Position der Baßreflexöffnung

Position der Baßreflexöffnung

Bassreflex1Häufig wird die Frage gestellt, ob die Position der Baßreflexöffnung im Gehäuse eine Rolle spielt. Die Antwort, daß jeder Ort - ob oben oder unten auf der Schallwand oder sogar auf der Rückseite - möglich ist, ist sicherlich in den meisten Fällen richtig. Wenn man es aber ganz genau nimmt, muß man bei sehr hohen Standboxen wie bei der "Atlas" oder der "VIB extra" die Sache etwas detaillierter betrachten.
Zu diesem Zweck haben wir ein Testgehäuse mit zwei Baßreflexrohren gebaut. Das eine Rohr sitzt unmittelbar unter dem Tieftöner, das andere so weit wie möglich entfernt. Für die Versuche können die Rohre einzeln geöffnet werden.
Wenn beide Rohre geschlossen sind, ergibt sich der bekannte Amplitudenverlauf des geschlossenen Gehäuses. Interessant ist nun der Unterschied, der sich ergibt, wenn nur das eine oder nur das andere Rohr geöffnet wird. In beiden Fällen wurde unterhalb 40 Hz ein Pegelgewinn bis 6 dB gemessen. Oberhalb 40 Hz jedoch bringt das untere Rohr weiterhin eine Pegelerhöhung, während die Kurve des oberen zuerst sogar abfällt, um sich dann jenseits 150 Hz der geschlossenen Kurve anzunähern. Die Ursache für den Pegelsprung bei 140 Hz liegt darin, daß die Testbox ohne Dämpfungsmaterial betrieben wurde und sich eine kräftige stehende Welle ausbilden kann. Interessant ist, daß bei dem unteren Rohr diese schädliche Resonanz kaum entsteht, da am Boden kein völlig geschlossenes Ende vorhanden ist, an dem der Schall reflektiert werden kann. Schon das ist ein Vorteil der entfernteren Position der Öffnung, da Resonanzen nicht so stark auftreten und ohne großen Aufwand unterdrückt werden können.

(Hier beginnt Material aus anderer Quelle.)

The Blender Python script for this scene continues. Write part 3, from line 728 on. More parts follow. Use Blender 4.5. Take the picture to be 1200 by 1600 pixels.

Vor allem ist wichtig, daß das untere Rohr zwischen 50 Hz und 150 Hz mehr Pegel als das obere bringt. Um das zu klären, müssen wir uns kurz das Baßreflex-Prinzip vor Augen führen: Der rückwärtige Schallanteil, der in die Box gestrahlt wird, wird durch das schwingungsfähige System (Helmholtz-Resonator bestehend aus Boxenvolumen und Reflextunnel) in der Phase gedreht, also zeitlich verzögert durch die Öffnung abgestrahlt.

Baßreflexrohr und Tieftöner müssen als zwei Einzelschallquellen betrachtet werden. In einem Übernahmebereich oberhalb der Tuningfrequenz (hier 30 Hz) überlagern sich beide Schallanteile, wobei die Phasenlage bei der Mischung eine große Rolle spielt. Wegen der zeitlichen Beeinflussung gibt es keine Auslöschung des rückwärtigen Schalls wie beim akustischen Kurzschluß sondern eine Addition mit der Membranvorderseite.

Bassreflex2Der hier beschriebene Versuch zeigt, daß die normalen Bedingungen einer Baßreflexbox durch unterschiedliche Positionen der Öffnung verändert werden können. Durch den weiteren Weg, den der rückwärtige Schall zurücklegen muß, wird die Phase so gedreht, daß er sich optimal mit dem direkt abgestrahlten Schall addieren kann. Dieser optimale Abstand entspricht der Wellenlänge der Abstimmfrequenz. In der Praxis kann diese Länge oft nicht realisiert werden.
Trotzdem sollte man den Weg möglichst lang wählen. Bei den Dimensionen der Testbox wird der Bereich zwischen 50 Hz und 100 Hz bei phasenrichtiger Überlagerung unterstützt. Die deutlich größere "ATLAS" erfährt diesen "Schub" bei tieferen Frequenzen - der entscheidende Grund für die enorme Tiefbaßgewalt.

Fazit:

Bei großen Standboxen hat man die Wahl, die Baßreflexöffnung in die Nähe des Tieftöners oder möglichst weit entfernt zu legen. In beiden Fällen funktioniert das Baßreflexprinzip. Allerdings bringt der große Abstand einen stärkeren Pegelgewinn wegen einer günstigeren Phasenlage und vermeidet außerdem - sofern die Öffnung einer reflektierenden Wand benachbart ist - störende Resonanzen durch stehende Wellen.